Doing so might seem distasteful to those who've never had to do it because they were born into privilege and power.

But beyond the question of whether Warren "gamed the system," isn't the question of her identity and its deployment suggestive of something else? Doesn't it show us that whatever its sins, America's virtues have won - that we have become a plural society?

If someone with Indian blood, no matter how little, is a Harvard professor and stands a chance of being elected to the Senate, might that suggest that the American experiment is working and that we live in a meritocracy?

No, not yet. An Indian identity has become a commodity, though not one that is openly traded. It has real value in only a few places; the academy is one of them. And like most commodities, it is largely controlled by the elite.

In the 19th century, the U.S. government, Indian agents and even commercial barons had power over who was and who wasn't identified as Indian. This meant controlling who got annuities, rations of food and clothing, funding, land and trade.

After the passage of the Dawes Act of 1887, which allowed Indians a certain amount of acreage based on tribal enrollment, it meant controlling who got an allotment of land and who didn't. Half-blood Indians enrolled in tribes were allowed to sell their allotments, while full-bloods were not.

So if you were on the make, it was better to classify Indians as half-blood on paper, get them in debt to you and then have them sign their land over to you. Millions of acres were transferred out of tribal control and into the hands of the government - and to timber, mining, farming and railroad barons. Those with power and those in power controlled who could be classified as Indian and how strongly so.

I worry that the same kind of injustice goes on today, but in a different register. Being Indian now is positive. Not everywhere, not all the time - but it is certainly of value in places like Harvard. And just as in the bad old days, who decides what being Indian means is largely controlled by powerful people in powerful institutions.

My father is Jewish, but I didn't really grow up around any of my Jewish relatives, so claiming a Jewish identity - despite that heritage - would feel strange, presumptuous, disrespectful.
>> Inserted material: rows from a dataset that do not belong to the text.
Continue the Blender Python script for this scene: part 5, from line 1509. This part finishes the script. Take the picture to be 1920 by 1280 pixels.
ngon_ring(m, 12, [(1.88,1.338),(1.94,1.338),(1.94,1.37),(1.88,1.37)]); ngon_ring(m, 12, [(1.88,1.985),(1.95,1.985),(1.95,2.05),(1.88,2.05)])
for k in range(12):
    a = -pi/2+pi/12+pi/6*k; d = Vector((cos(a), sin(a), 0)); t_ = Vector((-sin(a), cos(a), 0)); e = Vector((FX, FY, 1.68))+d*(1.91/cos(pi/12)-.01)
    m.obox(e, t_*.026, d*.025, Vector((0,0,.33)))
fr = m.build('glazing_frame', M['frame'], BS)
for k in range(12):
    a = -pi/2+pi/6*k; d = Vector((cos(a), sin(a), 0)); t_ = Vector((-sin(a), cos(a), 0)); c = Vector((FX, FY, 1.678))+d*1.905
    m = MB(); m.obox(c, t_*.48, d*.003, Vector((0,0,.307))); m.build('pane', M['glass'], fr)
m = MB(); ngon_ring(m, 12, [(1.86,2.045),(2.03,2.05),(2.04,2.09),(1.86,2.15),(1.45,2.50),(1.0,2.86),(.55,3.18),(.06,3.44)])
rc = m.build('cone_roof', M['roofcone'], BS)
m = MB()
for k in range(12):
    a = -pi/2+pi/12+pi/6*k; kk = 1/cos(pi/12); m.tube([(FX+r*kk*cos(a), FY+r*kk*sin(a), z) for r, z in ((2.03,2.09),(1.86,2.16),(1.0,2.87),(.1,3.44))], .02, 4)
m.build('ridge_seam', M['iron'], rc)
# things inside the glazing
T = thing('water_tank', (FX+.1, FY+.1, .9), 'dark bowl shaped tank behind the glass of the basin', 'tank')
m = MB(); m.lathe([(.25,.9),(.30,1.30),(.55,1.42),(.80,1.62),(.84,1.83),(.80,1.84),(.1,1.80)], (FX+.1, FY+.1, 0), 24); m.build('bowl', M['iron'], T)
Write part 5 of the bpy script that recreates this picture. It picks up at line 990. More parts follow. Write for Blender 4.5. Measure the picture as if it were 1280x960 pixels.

On my mother's side we have an ancestor by the name of Bonga, who was African and ended up at Leech Lake in Minnesota, where he married a woman of the Ojibwe tribe, and where I grew up.

Despite this heritage, it would likewise feel very odd to claim that I am African or African American. (I am something like one-156th African.)

I identify as Ojibwe, but the important distinction is that I get to make this choice, and that makes me different from many in my tribe. To be able to control one's identity means you have mastered many social, cultural and economic registers - precisely the ones that can make you a success.

It also means you have the luxury of choice; some people make this luxury themselves, but others are born into it. This is, I think, why one's heritage sometimes smacks of unfair advantage.

For many, to be Indian has meant suffering. For many, to claim it costs very little but can yield tremendous returns.

You risk little when you control the commodity and the market. Indian people have not often controlled both.

That Warren claims she has Indian ancestry means only that America is working, but that it could work better.